Respondent has expressed willingness to reimburse the P10,000.00 he received from complainants as acceptance fee.[15] He denied complainants’ allegations that he was only interested in money, since, according to him, he could have charged much more than P10,000.00 if indeed the property in question was worth millions as claimed by complainants.[16]

We are not entirely persuaded by respondent’s attempt to shift the blame to his clients regarding their case on appeal.

Canon 18 of the Code of Professional Responsibility provides that a lawyer shall serve his client with competence and diligence.  More specifically, Rule 18.03 and Rule 18.04 provide:

Rule 18.03.—A lawyer shall not neglect a legal matter entrusted to him, and his negligence in connection therewith shall render him liable.

Rule 18.04.—A lawyer shall keep the client informed of the status of his case and shall respond within a reasonable time to the client’s request for information.

Clearly, respondent breached his duty to his client when he conveniently forgot about the appeal filed by Zarate.  His negligence shows a glaring lack of the competence and diligence required of every lawyer, and his admission of negligence[17] does not mitigate his liability.  He cannot now shift the blame to complainants for failing to inquire about the status of the case, since, as stated above, it was his duty as lawyer to inform his clients of the status of cases entrusted to him.  His failure to do so is an infraction that this Court will not countenance.

Respondent cannot simply say that he lost track of the first partition case because he had numerous other commitments to attend to.  Like all professionals, he is expected to devise ways to follow the course of his cases and to keep his files updated. None of these would have happened had respondent been more mindful of his responsibilities as an attorney.

Neither is the passage of time an excuse.  It is a fundamental rule of ethics that “an attorney who undertakes to conduct an action impliedly stipulates to carry it to its conclusion.”[18] It is respondent’s bounden duty to see his cases through until properly completed and not abandon or neglect them in midstream.

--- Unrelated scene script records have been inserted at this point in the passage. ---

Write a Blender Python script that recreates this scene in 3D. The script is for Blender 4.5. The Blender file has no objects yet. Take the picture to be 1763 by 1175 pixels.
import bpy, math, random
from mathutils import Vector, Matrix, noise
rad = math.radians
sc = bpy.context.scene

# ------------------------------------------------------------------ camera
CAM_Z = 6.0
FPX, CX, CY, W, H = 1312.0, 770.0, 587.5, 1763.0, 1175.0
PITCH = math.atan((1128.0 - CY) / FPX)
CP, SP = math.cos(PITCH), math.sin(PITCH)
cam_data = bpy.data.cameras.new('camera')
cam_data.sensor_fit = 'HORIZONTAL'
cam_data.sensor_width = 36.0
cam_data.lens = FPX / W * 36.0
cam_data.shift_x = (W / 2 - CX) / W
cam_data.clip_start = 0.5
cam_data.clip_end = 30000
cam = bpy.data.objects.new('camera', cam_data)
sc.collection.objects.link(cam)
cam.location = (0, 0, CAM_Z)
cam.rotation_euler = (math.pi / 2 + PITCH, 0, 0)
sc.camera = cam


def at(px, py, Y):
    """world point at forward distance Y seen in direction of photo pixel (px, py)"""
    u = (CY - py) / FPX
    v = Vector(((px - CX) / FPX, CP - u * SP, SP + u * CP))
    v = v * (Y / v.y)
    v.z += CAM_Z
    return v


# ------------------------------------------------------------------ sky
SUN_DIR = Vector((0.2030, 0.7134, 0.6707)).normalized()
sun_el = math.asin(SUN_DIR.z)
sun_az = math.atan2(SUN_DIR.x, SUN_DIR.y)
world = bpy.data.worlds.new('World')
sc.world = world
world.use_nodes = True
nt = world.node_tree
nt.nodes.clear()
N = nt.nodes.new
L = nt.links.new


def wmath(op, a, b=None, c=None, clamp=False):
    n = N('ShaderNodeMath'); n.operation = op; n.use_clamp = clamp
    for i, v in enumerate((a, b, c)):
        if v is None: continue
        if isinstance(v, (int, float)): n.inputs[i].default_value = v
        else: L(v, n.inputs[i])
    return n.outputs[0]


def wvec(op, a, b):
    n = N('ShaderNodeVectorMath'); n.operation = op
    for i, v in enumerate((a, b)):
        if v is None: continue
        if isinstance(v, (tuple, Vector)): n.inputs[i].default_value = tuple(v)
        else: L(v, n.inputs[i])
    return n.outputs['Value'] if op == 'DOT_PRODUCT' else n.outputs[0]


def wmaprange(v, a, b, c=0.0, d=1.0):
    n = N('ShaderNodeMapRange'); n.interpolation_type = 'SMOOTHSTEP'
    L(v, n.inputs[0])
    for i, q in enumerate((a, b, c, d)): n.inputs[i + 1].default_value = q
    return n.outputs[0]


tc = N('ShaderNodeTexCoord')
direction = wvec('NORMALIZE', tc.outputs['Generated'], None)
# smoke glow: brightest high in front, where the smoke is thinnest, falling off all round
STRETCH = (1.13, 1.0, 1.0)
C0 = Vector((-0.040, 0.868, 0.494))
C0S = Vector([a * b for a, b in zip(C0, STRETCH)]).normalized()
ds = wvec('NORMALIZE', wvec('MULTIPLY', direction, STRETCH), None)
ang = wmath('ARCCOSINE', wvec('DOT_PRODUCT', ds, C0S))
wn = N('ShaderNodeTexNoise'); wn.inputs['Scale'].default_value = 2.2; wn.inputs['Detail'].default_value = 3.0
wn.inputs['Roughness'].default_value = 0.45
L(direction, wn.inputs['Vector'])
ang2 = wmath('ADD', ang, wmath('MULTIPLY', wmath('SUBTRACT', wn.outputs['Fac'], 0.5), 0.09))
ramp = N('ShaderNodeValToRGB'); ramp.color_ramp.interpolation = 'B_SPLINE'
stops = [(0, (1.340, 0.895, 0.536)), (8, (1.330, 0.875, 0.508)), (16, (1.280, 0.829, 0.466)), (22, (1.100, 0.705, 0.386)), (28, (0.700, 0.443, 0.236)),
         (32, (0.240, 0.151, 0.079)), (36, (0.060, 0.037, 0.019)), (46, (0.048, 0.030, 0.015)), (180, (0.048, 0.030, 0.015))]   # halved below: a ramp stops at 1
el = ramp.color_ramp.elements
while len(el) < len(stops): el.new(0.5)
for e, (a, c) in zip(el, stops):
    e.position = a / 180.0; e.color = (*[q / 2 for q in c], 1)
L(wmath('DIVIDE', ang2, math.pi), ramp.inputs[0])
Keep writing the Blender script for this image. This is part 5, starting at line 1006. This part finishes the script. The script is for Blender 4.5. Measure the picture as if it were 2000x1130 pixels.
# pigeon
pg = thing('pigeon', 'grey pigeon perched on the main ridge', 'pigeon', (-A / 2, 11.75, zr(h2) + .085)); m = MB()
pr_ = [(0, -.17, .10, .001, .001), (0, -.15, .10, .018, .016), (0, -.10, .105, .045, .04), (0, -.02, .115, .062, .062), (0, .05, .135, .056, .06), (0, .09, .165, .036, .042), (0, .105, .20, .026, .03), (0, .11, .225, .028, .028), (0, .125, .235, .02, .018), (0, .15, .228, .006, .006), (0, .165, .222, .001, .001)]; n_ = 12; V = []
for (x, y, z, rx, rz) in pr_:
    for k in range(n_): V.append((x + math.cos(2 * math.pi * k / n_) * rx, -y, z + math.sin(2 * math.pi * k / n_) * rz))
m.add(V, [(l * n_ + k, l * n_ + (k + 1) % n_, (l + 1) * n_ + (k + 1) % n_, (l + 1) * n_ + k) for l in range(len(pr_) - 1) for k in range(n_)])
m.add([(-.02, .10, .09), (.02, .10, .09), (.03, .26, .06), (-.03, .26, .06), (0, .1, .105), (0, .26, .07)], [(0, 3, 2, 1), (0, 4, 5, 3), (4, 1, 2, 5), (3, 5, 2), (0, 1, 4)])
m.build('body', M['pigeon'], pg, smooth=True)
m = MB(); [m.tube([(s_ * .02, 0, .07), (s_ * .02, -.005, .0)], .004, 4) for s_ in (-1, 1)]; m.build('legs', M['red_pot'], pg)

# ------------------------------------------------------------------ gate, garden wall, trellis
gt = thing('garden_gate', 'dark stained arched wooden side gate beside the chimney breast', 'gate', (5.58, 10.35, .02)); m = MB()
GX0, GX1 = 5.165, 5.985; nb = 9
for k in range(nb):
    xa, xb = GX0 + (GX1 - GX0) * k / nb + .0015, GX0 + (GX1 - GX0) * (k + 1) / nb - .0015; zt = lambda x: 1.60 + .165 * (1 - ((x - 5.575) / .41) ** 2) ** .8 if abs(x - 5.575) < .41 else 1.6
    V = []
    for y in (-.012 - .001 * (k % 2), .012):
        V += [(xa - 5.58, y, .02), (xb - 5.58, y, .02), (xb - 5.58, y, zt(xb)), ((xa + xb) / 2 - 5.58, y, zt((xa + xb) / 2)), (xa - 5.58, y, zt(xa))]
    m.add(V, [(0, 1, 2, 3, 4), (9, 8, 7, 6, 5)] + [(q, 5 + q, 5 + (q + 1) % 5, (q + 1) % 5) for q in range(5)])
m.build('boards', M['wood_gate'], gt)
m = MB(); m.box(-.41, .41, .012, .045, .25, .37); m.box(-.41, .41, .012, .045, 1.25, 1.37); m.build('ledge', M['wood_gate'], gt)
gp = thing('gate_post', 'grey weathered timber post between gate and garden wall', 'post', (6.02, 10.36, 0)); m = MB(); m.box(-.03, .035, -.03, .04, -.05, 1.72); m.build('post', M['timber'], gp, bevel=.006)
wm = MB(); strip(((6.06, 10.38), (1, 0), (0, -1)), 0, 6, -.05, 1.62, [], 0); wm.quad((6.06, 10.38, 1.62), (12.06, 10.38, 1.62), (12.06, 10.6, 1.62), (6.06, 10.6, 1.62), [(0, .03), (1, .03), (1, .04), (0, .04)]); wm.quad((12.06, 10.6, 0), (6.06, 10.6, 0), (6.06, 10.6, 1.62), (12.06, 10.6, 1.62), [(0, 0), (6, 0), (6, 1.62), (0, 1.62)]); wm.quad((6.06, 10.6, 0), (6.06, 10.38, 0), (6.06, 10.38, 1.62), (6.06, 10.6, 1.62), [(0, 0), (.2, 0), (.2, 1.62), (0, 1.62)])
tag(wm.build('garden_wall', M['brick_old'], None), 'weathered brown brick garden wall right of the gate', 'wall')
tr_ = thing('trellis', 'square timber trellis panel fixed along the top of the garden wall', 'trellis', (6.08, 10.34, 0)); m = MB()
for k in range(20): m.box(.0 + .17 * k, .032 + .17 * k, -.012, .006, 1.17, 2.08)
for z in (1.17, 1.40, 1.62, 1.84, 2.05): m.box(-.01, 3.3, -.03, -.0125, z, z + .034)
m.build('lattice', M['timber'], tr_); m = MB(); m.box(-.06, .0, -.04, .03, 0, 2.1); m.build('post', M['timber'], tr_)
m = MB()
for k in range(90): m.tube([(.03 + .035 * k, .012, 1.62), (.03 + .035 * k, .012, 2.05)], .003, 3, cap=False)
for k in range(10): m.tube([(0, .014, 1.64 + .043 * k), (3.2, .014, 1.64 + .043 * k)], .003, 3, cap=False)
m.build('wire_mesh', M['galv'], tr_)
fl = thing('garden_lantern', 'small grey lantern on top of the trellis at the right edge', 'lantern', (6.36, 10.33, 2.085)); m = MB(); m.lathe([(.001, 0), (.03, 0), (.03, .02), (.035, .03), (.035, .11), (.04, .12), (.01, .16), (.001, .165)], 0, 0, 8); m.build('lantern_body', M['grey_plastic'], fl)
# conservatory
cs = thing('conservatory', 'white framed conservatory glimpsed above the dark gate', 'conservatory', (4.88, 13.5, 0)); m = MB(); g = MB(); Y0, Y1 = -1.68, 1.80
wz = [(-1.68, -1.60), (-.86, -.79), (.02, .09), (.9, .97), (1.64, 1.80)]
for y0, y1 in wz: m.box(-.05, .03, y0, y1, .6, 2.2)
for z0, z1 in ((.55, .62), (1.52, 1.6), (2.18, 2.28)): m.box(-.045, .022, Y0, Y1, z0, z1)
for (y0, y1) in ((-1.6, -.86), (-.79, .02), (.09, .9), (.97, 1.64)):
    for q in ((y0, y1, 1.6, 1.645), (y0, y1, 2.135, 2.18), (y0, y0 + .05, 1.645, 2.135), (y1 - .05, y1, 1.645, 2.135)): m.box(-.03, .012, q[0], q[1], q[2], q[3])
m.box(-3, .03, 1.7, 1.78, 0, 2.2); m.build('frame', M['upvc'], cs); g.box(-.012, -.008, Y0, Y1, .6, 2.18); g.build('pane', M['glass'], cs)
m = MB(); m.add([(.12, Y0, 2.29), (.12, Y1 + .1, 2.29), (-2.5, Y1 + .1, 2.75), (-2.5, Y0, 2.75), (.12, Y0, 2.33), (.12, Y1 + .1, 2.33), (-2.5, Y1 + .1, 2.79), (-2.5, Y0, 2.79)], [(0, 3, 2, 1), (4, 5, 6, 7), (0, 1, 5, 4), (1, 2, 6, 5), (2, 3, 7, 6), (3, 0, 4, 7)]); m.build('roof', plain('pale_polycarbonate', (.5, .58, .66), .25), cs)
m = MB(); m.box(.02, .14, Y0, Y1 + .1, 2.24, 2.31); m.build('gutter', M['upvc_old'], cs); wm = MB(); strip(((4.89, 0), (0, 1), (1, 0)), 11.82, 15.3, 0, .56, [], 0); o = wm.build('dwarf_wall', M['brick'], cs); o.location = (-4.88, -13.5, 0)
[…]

WHEREFORE, Atty. Florentino G. Libatique is declared GUILTY of negligence in the performance of his duties to his clients, and ADMONISHED to henceforth adhere faithfully to the canons set forth in the Code of Professional Responsibility.  He is ORDERED to return to complainants Elena Zarate-Bustamante and Leonora Savet-Catabian the amount of P10,000.00 he received from them as attorney’s fee, with legal interest until fully returned.

Let a copy of this decision be spread in his file at the Office of the Bar Confidant and of the Integrated Bar of the Philippines.

SO ORDERED.

Bellosillo, (Chairman), Mendoza, Buena, and De Leon, Jr., JJ., concur.



[1] Rollo, p. 56.

[2] Id. at 56-57.

[3] Id. at 57.

[4] Id. at 47.

[5] Id. at 67.

[6] Id. at 62.

[7] Id. at 19.

[8] Id. at 3-4.

[9] Id. at 48.

[10] Id. at 47.

[11] IBP Report and Recommendation, p. 9.

[12] Rollo, p. 47.

[13] Id. at 54.

[14] Id. at 49.

[15] Records, p. 61.

[16] Rollo, p. 53.

[17] Records, p. 50.

[18] Orcino v. Gaspar, 279 SCRA 379, 384 (1997).